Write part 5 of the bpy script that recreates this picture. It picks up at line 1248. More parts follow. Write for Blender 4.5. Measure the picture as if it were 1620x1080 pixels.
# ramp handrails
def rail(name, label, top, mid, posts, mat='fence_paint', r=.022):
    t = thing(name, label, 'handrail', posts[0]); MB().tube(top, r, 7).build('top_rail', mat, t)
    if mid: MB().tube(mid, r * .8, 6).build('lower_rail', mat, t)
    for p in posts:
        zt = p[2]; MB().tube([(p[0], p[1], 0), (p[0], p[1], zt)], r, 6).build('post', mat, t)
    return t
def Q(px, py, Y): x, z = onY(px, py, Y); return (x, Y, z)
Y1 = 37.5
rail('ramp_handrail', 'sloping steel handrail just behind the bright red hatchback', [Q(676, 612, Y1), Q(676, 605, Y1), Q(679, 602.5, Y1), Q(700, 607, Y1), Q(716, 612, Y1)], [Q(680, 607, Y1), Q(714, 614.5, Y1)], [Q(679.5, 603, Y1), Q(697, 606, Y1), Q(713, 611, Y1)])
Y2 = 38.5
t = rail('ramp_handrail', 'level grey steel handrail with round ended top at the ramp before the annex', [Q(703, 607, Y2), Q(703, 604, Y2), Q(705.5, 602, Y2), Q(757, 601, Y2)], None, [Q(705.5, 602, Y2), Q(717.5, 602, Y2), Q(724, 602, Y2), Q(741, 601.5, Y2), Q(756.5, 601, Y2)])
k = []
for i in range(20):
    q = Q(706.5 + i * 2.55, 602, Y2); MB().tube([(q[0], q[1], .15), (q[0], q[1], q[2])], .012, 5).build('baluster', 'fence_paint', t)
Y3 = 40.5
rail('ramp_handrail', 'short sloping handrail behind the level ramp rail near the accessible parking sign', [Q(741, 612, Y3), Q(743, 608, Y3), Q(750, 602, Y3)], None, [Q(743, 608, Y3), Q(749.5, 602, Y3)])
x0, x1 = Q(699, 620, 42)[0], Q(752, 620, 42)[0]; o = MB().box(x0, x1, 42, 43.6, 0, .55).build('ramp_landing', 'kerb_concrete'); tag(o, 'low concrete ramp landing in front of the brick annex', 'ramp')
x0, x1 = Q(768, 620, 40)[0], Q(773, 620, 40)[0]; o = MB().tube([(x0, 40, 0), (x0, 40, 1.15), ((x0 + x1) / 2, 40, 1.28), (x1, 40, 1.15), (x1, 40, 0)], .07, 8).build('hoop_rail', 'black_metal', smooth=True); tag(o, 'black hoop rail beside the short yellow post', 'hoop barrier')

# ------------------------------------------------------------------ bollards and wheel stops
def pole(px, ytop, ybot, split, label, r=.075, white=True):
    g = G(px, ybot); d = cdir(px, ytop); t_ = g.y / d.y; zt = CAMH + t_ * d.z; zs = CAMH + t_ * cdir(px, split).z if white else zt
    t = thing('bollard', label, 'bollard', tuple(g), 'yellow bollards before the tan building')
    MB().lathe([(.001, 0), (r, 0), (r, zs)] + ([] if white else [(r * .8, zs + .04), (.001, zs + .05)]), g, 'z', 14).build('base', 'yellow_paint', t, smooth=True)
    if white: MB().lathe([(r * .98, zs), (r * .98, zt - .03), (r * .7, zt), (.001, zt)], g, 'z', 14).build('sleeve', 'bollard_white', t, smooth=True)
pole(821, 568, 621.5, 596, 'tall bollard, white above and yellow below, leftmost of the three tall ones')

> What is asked
Reproduce every line of the data verbatim.

> Solution for this exercise
Write part 5 of the bpy script that recreates this picture. It picks up at line 1248. More parts follow. Write for Blender 4.5. Measure the picture as if it were 1620x1080 pixels.
# ramp handrails
def rail(name, label, top, mid, posts, mat='fence_paint', r=.022):
    t = thing(name, label, 'handrail', posts[0]); MB().tube(top, r, 7).build('top_rail', mat, t)
    if mid: MB().tube(mid, r * .8, 6).build('lower_rail', mat, t)
    for p in posts:
        zt = p[2]; MB().tube([(p[0], p[1], 0), (p[0], p[1], zt)], r, 6).build('post', mat, t)
    return t
def Q(px, py, Y): x, z = onY(px, py, Y); return (x, Y, z)
Y1 = 37.5
rail('ramp_handrail', 'sloping steel handrail just behind the bright red hatchback', [Q(676, 612, Y1), Q(676, 605, Y1), Q(679, 602.5, Y1), Q(700, 607, Y1), Q(716, 612, Y1)], [Q(680, 607, Y1), Q(714, 614.5, Y1)], [Q(679.5, 603, Y1), Q(697, 606, Y1), Q(713, 611, Y1)])
Y2 = 38.5
t = rail('ramp_handrail', 'level grey steel handrail with round ended top at the ramp before the annex', [Q(703, 607, Y2), Q(703, 604, Y2), Q(705.5, 602, Y2), Q(757, 601, Y2)], None, [Q(705.5, 602, Y2), Q(717.5, 602, Y2), Q(724, 602, Y2), Q(741, 601.5, Y2), Q(756.5, 601, Y2)])
k = []
for i in range(20):
    q = Q(706.5 + i * 2.55, 602, Y2); MB().tube([(q[0], q[1], .15), (q[0], q[1], q[2])], .012, 5).build('baluster', 'fence_paint', t)
Y3 = 40.5
rail('ramp_handrail', 'short sloping handrail behind the level ramp rail near the accessible parking sign', [Q(741, 612, Y3), Q(743, 608, Y3), Q(750, 602, Y3)], None, [Q(743, 608, Y3), Q(749.5, 602, Y3)])
x0, x1 = Q(699, 620, 42)[0], Q(752, 620, 42)[0]; o = MB().box(x0, x1, 42, 43.6, 0, .55).build('ramp_landing', 'kerb_concrete'); tag(o, 'low concrete ramp landing in front of the brick annex', 'ramp')
x0, x1 = Q(768, 620, 40)[0], Q(773, 620, 40)[0]; o = MB().tube([(x0, 40, 0), (x0, 40, 1.15), ((x0 + x1) / 2, 40, 1.28), (x1, 40, 1.15), (x1, 40, 0)], .07, 8).build('hoop_rail', 'black_metal', smooth=True); tag(o, 'black hoop rail beside the short yellow post', 'hoop barrier')

# ------------------------------------------------------------------ bollards and wheel stops
def pole(px, ytop, ybot, split, label, r=.075, white=True):
    g = G(px, ybot); d = cdir(px, ytop); t_ = g.y / d.y; zt = CAMH + t_ * d.z; zs = CAMH + t_ * cdir(px, split).z if white else zt
    t = thing('bollard', label, 'bollard', tuple(g), 'yellow bollards before the tan building')
    MB().lathe([(.001, 0), (r, 0), (r, zs)] + ([] if white else [(r * .8, zs + .04), (.001, zs + .05)]), g, 'z', 14).build('base', 'yellow_paint', t, smooth=True)
    if white: MB().lathe([(r * .98, zs), (r * .98, zt - .03), (r * .7, zt), (.001, zt)], g, 'z', 14).build('sleeve', 'bollard_white', t, smooth=True)
pole(821, 568, 621.5, 596, 'tall bollard, white above and yellow below, leftmost of the three tall ones')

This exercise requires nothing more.